The global financial crisis and the Fair Work Act are keeping employment and workplace relations lawyers busy, writes Craig Donaldson, but the work is about to get a lot more complicated. The…

The global financial crisis and the Fair Work Act are keeping employment and workplace relations lawyers busy, writes Craig Donaldson, but the work is about to get a lot more complicated.

The global financial crisis has had a noticeable impact on the legal business, with slowdowns in work for many practice areas. However, one area that has bucked this trend is employment law and workplace relations, thanks to the effects of the economic downturn coupled with the introduction of the Fair Work Act 2009.

Murray Kellock, a partner in the workplace and employee relations practice at Mallesons Stephen Jaques, says there has been an increase in requests for restructuring advice involving redundancies and downsizing, particularly in the manufacturing and financial service industry.

"We are also seeing a significant number of litigious claims made by senior executives challenging their termination and the payments provided to them," he says. "This type of work seems to be driven by the current economic downturn."

Graeme Smith, head of Freehills' employee relations practice, says the global financial crisis and its impact on the Australian economy is clearly making clients more cost conscious, and this is having some impact on levels of work. However, he says there is no consistent pattern because clients must still deal with litigious matters, industrial disputes, enterprise bargaining under the Fair Work Act and the like. "States like Western Australia are particularly active," he says.

Fair Work's impact

The Fair Work Act has started with a much bigger bang than most people would have expected, according to Joe Catanzariti, head of Clayton Utz's national workplace relations, employment and safety practice group.

"There has certainly been a spike in industrial activity since the legislation took effect, in interpretations of how good faith bargaining will work, debates about rules of evidence and ballots, and we see all of that unfolding as people try to interpret what the legislation actually means," he says.

While the policy itself is pretty clear, Catanzariti says that quite often the interpretation of the policy by regulators doesn't line up with what was intended in the legislation. "I had not anticipated, for example, that much would happen early on in the cycle with good faith bargaining, and it has," he says.

"That probably suggests that the regulators are pushing the button too early, because it's only been around six or seven weeks, and we're getting good faith bargaining orders already. The legislation talks about following a process before orders are made, and yet the regulators are making orders far more quickly. It may be that there will be some fine-tuning of the legislation over the coming 12 to 18 months."

Kellock says the legislative reforms created by the Fair Work Act have led to Mallesons' workplace and employee relations group being "extremely busy" over the past 12 to 18 months. "I have observed more than a 20 per cent increase in industrial and employment law work, largely from existing clients, but also from new clients coming onboard," he says.

"I expect the work levels to continue to increase, certainly in the short to mid-term, as clients seek to come to grips with the new reforms.

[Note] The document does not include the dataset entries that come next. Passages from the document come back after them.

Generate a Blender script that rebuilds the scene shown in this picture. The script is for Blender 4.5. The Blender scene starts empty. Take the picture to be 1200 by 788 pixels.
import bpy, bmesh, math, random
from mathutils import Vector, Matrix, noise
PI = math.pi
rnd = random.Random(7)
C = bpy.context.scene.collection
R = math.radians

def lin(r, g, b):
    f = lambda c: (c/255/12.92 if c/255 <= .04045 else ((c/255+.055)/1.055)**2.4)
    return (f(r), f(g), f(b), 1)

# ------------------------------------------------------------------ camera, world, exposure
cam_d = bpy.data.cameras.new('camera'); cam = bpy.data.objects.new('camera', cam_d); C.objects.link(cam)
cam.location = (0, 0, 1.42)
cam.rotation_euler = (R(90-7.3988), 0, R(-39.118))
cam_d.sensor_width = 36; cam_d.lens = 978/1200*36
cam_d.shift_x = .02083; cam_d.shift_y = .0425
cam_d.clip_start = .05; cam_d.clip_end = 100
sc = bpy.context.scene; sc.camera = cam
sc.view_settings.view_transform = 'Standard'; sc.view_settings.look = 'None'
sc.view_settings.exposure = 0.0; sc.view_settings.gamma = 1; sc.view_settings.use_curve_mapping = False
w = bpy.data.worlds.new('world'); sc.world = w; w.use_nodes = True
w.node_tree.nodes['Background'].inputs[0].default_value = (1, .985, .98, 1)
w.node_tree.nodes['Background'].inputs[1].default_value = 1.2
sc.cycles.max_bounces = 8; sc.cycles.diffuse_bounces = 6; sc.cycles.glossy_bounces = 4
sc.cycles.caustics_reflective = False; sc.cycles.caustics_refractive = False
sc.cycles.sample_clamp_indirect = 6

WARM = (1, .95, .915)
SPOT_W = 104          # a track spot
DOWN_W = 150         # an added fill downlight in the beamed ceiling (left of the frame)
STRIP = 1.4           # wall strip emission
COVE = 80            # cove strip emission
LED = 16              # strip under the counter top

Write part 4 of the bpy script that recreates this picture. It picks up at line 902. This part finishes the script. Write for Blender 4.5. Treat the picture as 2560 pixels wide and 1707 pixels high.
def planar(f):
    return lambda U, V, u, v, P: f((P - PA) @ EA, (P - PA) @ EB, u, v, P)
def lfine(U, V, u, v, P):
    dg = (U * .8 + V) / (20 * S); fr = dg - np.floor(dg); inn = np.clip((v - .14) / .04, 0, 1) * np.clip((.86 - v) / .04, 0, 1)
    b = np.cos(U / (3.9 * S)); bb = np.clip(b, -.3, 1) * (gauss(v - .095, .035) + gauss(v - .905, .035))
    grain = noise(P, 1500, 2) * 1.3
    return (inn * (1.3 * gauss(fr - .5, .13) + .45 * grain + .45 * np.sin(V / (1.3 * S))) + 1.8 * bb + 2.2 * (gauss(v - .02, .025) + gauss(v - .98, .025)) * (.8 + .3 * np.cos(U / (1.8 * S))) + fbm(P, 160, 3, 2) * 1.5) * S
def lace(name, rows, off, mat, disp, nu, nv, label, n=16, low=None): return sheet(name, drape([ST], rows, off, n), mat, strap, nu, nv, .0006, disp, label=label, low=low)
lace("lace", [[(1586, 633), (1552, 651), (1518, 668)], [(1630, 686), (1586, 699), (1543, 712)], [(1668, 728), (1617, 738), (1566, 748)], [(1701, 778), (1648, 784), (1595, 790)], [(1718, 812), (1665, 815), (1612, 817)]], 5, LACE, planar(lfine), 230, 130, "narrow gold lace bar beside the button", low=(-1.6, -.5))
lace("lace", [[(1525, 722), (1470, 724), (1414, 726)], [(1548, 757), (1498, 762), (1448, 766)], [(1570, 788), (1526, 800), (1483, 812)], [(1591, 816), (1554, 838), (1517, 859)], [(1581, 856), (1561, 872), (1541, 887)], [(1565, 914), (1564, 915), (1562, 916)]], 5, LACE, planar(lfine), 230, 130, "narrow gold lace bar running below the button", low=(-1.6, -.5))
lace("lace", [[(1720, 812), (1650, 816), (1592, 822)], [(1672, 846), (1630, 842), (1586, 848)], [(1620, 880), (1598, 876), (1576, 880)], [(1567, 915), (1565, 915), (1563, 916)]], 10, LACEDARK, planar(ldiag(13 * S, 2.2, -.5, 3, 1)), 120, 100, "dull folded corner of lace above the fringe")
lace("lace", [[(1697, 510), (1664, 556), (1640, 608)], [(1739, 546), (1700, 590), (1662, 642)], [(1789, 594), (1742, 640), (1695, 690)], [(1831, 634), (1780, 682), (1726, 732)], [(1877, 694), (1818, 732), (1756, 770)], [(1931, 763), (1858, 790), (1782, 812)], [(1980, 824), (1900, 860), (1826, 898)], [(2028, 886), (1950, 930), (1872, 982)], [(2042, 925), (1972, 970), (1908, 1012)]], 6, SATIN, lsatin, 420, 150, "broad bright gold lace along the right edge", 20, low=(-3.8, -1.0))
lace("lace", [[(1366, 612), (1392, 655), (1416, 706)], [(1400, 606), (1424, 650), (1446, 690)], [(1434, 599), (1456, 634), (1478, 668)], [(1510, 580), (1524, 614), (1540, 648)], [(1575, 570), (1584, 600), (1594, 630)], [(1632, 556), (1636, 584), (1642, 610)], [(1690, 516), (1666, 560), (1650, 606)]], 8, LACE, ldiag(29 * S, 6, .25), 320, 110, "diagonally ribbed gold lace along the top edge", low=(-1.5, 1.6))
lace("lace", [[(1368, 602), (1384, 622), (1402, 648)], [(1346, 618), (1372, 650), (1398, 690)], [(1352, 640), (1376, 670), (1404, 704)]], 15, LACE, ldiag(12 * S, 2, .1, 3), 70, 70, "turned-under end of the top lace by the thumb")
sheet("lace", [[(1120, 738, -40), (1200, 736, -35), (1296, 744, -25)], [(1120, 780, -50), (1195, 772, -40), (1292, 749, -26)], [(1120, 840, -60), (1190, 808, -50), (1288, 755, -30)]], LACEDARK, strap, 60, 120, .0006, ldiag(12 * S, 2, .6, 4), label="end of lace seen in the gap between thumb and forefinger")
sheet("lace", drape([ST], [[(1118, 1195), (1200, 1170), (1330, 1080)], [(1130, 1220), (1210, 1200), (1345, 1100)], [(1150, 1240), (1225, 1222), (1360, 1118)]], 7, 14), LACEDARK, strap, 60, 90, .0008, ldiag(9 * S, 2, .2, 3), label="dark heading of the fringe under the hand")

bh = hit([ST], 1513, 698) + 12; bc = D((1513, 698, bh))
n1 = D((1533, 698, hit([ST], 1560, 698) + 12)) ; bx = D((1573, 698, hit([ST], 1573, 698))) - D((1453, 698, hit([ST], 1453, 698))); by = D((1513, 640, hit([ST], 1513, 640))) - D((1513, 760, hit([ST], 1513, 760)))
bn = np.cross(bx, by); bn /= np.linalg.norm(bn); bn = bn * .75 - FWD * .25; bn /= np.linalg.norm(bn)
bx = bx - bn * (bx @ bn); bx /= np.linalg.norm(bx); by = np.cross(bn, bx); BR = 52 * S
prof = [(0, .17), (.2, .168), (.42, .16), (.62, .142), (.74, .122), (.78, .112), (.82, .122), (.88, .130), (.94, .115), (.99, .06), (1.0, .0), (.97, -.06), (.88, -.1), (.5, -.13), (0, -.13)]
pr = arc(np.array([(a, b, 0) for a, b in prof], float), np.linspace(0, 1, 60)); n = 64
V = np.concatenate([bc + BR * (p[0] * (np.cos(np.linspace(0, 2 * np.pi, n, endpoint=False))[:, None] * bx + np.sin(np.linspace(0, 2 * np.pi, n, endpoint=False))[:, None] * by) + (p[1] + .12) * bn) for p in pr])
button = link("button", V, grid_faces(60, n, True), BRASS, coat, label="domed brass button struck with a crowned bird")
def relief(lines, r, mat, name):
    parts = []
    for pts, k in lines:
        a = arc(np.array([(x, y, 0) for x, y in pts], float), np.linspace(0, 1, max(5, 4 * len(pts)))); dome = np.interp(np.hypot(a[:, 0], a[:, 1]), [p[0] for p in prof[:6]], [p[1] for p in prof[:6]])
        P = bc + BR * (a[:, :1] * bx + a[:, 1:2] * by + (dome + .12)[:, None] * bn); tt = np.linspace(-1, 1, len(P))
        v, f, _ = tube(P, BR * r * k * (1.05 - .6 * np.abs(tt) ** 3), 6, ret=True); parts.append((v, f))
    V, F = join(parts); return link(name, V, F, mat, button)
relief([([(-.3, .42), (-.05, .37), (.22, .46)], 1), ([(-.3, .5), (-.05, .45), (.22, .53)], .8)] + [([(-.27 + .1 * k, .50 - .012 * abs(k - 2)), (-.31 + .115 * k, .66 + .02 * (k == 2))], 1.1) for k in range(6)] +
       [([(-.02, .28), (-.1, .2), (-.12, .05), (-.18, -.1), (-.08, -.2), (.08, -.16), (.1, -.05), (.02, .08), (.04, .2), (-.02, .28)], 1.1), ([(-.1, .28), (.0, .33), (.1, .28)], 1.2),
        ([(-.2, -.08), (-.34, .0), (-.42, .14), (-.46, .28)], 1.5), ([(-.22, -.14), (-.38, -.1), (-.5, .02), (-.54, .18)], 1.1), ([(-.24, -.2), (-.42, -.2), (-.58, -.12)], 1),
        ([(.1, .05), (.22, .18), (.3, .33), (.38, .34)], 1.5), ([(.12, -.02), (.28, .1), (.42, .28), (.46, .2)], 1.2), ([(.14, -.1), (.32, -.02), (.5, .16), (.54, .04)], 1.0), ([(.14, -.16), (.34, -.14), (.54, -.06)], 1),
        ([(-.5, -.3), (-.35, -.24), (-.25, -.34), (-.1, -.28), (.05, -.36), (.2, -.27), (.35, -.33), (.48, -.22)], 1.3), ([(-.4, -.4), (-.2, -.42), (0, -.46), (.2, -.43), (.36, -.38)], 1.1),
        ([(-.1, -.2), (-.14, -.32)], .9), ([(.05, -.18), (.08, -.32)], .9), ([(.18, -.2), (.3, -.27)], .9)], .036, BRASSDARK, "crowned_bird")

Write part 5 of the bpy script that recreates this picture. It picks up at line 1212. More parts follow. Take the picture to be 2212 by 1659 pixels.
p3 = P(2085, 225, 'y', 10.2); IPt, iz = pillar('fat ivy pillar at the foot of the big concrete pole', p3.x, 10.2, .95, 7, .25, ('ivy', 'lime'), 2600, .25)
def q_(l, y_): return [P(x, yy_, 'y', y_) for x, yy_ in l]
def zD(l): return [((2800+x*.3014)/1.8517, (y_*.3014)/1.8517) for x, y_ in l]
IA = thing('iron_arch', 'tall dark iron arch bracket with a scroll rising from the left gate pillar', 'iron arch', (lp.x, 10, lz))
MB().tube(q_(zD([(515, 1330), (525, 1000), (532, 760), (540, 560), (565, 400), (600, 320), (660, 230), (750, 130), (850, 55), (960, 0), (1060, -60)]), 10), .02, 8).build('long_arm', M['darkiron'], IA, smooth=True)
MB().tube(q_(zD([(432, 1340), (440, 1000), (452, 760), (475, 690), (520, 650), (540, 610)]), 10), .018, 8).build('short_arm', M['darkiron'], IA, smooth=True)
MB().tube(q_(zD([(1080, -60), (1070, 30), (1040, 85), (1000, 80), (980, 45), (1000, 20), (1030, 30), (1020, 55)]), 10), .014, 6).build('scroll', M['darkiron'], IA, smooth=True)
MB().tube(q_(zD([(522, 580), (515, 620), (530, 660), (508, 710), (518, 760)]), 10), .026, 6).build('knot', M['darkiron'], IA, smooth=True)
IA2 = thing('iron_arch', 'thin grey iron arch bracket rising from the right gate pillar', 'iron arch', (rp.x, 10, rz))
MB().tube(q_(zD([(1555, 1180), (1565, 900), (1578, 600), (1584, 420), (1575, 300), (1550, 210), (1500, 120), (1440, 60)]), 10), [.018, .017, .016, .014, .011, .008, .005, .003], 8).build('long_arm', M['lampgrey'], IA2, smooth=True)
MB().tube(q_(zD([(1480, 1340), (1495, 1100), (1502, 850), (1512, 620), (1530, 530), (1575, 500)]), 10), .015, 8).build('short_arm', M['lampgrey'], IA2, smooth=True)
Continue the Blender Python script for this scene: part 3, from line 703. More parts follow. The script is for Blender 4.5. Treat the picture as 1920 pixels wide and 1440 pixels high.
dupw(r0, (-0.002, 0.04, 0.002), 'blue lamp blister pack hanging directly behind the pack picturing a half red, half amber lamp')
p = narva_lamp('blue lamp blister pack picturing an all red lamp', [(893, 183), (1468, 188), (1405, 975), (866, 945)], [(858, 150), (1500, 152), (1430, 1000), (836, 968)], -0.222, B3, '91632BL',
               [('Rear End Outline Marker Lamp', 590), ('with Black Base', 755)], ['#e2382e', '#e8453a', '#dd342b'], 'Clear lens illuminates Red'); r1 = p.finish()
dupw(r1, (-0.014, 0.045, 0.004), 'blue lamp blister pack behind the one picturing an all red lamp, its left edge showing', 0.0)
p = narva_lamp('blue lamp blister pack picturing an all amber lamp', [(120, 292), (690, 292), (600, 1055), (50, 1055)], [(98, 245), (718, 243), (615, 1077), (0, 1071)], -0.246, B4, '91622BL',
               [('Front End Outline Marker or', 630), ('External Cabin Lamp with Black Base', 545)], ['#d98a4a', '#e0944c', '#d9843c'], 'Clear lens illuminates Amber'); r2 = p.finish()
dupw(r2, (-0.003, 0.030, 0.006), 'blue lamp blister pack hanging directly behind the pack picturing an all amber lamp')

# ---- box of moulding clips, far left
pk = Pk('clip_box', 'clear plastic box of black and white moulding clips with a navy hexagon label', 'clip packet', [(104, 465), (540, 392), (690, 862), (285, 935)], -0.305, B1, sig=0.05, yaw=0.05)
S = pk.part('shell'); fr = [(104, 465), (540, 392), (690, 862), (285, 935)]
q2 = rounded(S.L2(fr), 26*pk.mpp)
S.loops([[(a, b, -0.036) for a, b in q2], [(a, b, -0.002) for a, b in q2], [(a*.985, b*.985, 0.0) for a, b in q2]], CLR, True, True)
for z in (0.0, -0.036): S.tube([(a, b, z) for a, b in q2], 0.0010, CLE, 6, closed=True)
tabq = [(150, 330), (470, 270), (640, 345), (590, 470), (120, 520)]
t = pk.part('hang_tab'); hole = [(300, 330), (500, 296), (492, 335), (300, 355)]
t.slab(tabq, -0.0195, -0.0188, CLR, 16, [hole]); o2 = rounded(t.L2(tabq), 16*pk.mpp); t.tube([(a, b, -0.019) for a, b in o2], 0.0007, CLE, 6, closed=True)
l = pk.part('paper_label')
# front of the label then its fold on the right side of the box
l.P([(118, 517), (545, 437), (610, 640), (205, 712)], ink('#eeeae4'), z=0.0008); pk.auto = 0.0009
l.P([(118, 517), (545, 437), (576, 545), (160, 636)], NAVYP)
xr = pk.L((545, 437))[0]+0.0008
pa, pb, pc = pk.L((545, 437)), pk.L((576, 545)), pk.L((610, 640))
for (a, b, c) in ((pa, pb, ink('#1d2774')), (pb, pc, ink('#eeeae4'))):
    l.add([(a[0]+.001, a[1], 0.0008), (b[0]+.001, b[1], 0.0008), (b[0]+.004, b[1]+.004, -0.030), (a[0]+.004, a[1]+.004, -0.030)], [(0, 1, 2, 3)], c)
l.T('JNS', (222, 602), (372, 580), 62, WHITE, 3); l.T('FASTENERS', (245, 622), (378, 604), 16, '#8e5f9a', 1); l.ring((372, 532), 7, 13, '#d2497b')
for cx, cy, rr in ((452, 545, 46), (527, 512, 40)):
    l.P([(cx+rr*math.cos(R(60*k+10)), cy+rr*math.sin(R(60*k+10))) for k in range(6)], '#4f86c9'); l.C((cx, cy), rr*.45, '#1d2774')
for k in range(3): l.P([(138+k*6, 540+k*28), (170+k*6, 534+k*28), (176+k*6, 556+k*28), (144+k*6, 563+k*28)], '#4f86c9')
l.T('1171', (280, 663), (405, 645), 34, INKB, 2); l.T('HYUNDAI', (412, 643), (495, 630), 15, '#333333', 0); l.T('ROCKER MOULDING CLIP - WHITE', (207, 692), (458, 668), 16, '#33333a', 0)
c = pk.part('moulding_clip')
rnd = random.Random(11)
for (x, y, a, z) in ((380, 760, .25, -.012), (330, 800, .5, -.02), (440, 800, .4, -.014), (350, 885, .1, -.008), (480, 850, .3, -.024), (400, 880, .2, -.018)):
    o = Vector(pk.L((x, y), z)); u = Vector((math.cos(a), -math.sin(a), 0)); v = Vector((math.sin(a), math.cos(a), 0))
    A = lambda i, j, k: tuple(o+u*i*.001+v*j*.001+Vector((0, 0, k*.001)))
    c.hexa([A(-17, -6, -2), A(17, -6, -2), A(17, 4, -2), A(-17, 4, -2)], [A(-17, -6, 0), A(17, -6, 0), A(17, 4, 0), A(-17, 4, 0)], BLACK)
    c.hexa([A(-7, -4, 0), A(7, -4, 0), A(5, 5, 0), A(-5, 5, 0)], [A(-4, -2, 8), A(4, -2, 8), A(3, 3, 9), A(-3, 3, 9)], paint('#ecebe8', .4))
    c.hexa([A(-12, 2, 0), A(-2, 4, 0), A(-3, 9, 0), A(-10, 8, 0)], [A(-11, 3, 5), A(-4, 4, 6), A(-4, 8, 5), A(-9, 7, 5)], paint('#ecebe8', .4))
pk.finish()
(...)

In the industrial relations space, he says clients are particularly concerned to understand what will and what will not constitute good faith bargaining, and what an expansion of union rights of entry means for them. "In the employment law space, it is all about gearing up to ensure compliance with the new National Employment Standards and modern awards from 1 January 2010, and understanding the new unfair dismissal framework," he says.

Both Catanzariti and Kellock also note that there are some issues with the new transfer of business rules. Because outsourcing transactions are now subject to these rules, Kellock says this is causing "quite a headache for some clients", while Catanzariti also notes that there is a greater dialogue between corporate lawyers and employment lawyers because of transfer of business issues.

Other trends

Aside from the global financial crisis and the Fair Work Act, there has been a general increase in employment litigation particularly in Victoria and New South Wales, according to Freehills' Smith.

"Employees are becoming more aware of their rights and there appears to be a greater preparedness to pursue these rights, including instituting legal proceedings. I would expect this trend to continue - particularly with growing unemployment resulting from the GFC," he says

Another trend impacting on Mallesons' workplace and employee relations practice relates to corporate governance and the proposed Corporations Act reforms to senior executive termination benefits.

"There is no doubt this area is going to be more regulated than it has been in the past and the question for all publicly listed companies is whether or not their senior executive employment arrangements will need to be approved at the shareholder level," says Kellock.

Proposals relating to taxation changes affecting share schemes are also keeping the firm busy, and he says these areas will fundamentally change the way in which senior executives are remunerated.

"I think it is fair to say that this area [of workplace and employee relations] is only going to get more complex and detailed going forward," he says.

"We are living in a world of greater regulation - and that will only continue across all facets of the employer-employee relationship and also the employer/trade union relationship. And, no doubt, there will be a raft of court cases in the next little while deciding key questions and issues arising from the new reforms."

Changing with the times

Law firms have had to become more responsive to clients' needs as a result of the global financial crisis, with a focus on better service and value for money.

There is likely to be growth in the areas of employment litigation, strategic advice and litigation around enterprise bargaining and occupational health and safety, and Smith says Freehills is currently focusing on ensuring that it maintains its depth of experience and talent in all of these areas to deliver cost-effective outcomes for clients. "Clients are more demanding of better value for money from their lawyers and we are determined to deliver it," he says.

Catanzariti says that all the major law firms have addressed their fee structures during the downturn and that Clayton Utz has held rates at current levels for this financial year. "Clients are rightly very focused on value for money and trying do to things smarter, as well as avoiding litigation. That should always be the case, but people are putting it into practice more so now," he says.

Catanzariti is also critical of the practice of bringing lawyers from other practice areas into employment law as a result of the economic downturn on a firm as a whole. "We won't do that," he says. "My view is that you can't turn people into employment lawyers overnight ...Some firms are just saying 'Let's make people workplace lawyers.' I think that's a bad thing for clients, because clients should expect and have access to specialist expertise in the area."

Because workplace law has always been a grey area, he says this will create some risks for corporations in particular if they are seeking advice from people without genuine expertise. "That will come back to cause problems," he says.